Much to their credit, American progressive metal stalwarts Kamelot have consistently tread a very distinctive and personal path throughout their career, paying little mind to popular trends or passing fashions, and, as a result, gaining a fan following more dedicated than most.
These fans won't be disappointed with the band's seventh studio album, 2005's typically accomplished and eclectic The Black Halo, which immediately bucks ordinary metallic expectations when it chooses the majestic, slow-building "March of Mephisto" as an opener ahead of second track "When the Lights Go Down"'s opening of the power metal floodgates.
Of course that's because, despite often running in similar performing and recording circles (this album, in fact, being cut in Germany) as Europe's power metal elite, Kamelot easily transcend most subgenre limitations by looking both backwards and forwards, to classic heavy metal and progressive metal horizons, respectively.
Enter the band's on-going study of Johann Wolfgang von Goethe's poetic dramatization of Faust, a project carried over from their previous album, 2003's Epica, and interwoven into much of the band's own concepts here.
Much like a three-act play, these 14 cuts appear to be clustered in accordance with a vague overall plot, and come partitioned by three interludes, the second of which is particularly interesting and original for featuring visitor Cinzia Rizzo singing in Italian.

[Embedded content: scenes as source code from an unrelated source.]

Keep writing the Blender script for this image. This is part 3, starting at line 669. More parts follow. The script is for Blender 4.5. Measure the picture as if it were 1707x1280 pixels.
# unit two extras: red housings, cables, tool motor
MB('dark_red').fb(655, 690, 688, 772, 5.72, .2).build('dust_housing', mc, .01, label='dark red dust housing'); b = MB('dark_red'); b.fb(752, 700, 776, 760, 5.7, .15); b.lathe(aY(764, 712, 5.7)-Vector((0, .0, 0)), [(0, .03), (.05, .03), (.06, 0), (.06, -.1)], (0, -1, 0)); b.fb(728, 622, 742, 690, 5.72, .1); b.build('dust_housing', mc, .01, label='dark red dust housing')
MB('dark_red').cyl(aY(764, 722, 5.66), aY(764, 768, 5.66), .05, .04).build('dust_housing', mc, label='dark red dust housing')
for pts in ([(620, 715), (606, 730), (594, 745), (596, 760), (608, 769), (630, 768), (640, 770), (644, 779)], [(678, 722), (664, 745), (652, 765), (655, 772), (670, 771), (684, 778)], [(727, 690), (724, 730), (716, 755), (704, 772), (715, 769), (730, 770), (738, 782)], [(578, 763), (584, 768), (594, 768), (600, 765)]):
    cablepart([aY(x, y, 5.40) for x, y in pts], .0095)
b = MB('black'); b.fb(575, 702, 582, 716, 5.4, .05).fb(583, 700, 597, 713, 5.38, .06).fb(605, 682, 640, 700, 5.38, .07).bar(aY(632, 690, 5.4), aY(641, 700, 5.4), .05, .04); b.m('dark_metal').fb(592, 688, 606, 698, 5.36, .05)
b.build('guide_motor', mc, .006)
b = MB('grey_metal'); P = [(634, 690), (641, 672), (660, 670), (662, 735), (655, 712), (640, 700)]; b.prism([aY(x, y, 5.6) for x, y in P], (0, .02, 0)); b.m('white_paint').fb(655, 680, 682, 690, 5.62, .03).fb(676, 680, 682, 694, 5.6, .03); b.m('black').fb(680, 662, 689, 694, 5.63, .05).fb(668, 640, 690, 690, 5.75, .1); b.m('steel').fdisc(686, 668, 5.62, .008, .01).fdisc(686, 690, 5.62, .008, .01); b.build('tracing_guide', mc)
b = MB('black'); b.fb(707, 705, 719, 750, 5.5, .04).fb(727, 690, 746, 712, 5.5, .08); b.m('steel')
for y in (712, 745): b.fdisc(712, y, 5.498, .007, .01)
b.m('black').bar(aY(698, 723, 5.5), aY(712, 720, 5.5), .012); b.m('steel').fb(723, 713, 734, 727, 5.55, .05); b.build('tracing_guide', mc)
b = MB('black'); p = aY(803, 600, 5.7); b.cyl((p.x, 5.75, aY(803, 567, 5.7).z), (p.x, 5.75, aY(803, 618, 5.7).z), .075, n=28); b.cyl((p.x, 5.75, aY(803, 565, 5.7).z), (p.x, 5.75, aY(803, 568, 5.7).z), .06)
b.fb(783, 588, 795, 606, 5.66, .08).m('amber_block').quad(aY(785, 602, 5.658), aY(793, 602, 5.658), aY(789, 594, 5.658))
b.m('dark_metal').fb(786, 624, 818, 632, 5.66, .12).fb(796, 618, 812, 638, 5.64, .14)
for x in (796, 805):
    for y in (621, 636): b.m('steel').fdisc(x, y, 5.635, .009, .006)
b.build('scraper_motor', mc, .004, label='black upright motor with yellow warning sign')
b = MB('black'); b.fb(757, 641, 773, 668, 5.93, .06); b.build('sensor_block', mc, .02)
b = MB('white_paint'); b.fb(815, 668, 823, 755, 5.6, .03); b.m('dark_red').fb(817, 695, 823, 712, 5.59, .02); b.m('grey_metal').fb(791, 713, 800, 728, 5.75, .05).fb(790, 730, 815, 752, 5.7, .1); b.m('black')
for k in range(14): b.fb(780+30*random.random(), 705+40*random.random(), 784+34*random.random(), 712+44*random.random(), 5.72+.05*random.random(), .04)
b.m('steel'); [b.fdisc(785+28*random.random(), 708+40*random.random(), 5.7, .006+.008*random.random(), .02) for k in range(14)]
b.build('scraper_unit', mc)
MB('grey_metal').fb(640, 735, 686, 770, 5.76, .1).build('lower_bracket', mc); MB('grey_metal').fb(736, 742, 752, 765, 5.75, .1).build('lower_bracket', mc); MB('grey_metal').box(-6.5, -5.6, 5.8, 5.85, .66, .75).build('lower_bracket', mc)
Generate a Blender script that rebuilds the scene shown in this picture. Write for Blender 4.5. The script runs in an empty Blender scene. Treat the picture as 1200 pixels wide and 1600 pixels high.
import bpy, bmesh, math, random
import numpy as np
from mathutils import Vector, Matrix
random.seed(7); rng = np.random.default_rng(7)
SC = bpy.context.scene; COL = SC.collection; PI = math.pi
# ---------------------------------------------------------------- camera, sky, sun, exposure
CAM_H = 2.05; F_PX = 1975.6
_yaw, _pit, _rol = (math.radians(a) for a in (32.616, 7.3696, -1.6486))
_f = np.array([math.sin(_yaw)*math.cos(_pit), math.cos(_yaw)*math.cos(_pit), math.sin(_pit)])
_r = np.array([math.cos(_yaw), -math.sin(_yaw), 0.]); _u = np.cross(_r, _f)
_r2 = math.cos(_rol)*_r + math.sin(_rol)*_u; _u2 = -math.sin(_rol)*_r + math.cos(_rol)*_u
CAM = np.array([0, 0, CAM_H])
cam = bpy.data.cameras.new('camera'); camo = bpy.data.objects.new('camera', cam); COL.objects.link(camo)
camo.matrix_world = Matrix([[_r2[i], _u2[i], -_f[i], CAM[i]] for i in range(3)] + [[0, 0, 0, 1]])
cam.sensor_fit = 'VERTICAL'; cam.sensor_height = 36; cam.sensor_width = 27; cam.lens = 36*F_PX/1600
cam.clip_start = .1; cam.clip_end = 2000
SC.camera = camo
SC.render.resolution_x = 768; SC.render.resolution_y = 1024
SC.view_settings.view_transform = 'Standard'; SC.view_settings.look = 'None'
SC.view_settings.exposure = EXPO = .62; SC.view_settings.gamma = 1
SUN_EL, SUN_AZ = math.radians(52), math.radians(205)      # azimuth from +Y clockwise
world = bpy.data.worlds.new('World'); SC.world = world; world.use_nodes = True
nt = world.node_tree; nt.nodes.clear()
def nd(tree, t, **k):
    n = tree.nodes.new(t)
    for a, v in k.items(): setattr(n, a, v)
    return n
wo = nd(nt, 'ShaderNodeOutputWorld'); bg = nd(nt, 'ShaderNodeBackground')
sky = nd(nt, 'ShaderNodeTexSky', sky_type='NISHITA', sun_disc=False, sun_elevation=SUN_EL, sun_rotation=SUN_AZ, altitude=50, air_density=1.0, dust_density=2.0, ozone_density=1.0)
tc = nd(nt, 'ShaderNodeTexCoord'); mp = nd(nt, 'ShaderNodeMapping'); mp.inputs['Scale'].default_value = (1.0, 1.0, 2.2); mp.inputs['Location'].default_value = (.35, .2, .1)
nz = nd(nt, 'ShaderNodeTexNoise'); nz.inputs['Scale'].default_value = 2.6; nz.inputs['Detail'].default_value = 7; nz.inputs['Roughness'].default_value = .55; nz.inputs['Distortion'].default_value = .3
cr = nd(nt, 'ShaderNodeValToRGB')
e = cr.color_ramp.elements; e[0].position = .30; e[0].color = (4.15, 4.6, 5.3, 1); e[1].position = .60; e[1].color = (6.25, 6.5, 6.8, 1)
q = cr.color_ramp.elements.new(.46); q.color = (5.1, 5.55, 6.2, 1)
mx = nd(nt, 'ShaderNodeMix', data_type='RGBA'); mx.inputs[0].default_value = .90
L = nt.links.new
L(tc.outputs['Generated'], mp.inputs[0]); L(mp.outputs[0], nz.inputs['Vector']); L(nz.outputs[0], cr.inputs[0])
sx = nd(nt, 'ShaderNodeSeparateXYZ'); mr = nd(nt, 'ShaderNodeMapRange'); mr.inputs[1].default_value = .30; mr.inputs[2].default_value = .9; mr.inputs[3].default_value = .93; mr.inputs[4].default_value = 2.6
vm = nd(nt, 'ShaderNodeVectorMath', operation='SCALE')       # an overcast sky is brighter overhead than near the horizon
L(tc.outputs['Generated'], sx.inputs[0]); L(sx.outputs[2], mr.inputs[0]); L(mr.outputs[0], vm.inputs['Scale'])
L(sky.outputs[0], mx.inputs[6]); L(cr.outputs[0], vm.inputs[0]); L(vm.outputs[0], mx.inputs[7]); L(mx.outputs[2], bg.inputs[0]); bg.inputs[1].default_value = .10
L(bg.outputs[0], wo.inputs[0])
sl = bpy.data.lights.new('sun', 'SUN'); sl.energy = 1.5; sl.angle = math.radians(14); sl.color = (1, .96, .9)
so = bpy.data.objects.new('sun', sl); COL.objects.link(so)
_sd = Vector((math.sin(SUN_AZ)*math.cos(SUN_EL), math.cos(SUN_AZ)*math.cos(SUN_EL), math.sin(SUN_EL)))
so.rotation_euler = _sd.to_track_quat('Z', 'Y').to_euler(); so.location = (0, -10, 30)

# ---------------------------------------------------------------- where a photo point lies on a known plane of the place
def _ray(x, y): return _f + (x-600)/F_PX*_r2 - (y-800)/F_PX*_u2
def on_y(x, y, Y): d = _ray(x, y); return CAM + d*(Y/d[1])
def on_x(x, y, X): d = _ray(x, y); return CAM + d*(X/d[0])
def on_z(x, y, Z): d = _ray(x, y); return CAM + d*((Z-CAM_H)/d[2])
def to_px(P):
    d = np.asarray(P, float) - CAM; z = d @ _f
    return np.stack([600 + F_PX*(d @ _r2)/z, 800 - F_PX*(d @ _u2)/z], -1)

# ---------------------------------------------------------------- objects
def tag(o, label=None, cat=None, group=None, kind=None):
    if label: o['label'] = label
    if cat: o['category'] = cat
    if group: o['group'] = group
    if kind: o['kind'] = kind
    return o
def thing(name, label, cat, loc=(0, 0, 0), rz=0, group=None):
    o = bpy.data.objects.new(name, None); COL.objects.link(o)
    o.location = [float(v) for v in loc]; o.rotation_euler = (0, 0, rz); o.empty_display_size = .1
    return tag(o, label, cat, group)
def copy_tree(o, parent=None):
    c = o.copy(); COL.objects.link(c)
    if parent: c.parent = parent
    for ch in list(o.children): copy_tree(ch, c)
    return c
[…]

In fact, guest appearances abound throughout The Black Halo, with, among others, Dimmu Borgir throat Shagrath and Epica siren Simone Simons both lending their voices and characters to a song or two, and Stratovarius keyboardist Jens Johansson adding his remarkable talents to a couple of tunes as well.
But, no matter how many luminaries drop in, it's ever the members of Kamelot themselves holding down the fort on masterful examples of regal, often symphonically-enhanced heavy metal like "The Haunting (Somewhere in Time)," the title track, and the stunning, eight-minute album centerpiece "Memento Mori." And in vocalist Roy Khan -- quite simply one of the most versatile and expressive in any rock field -- Kamelot have a truly difference-making force (see his tour de force in the glorious ballad "Abandoned"), and one which, for all his formidable lung capacity, never threatens to overwhelm the efforts of his equally talented bandmates.
Sure enough, by the time it finally finishes unfolding in such unpredictable and personal fashion almost an hour later (via the surging "Serenade"), The Black Halo has staked a claim for best ever Kamelot album -- and therefore a highly recommended album by any standards.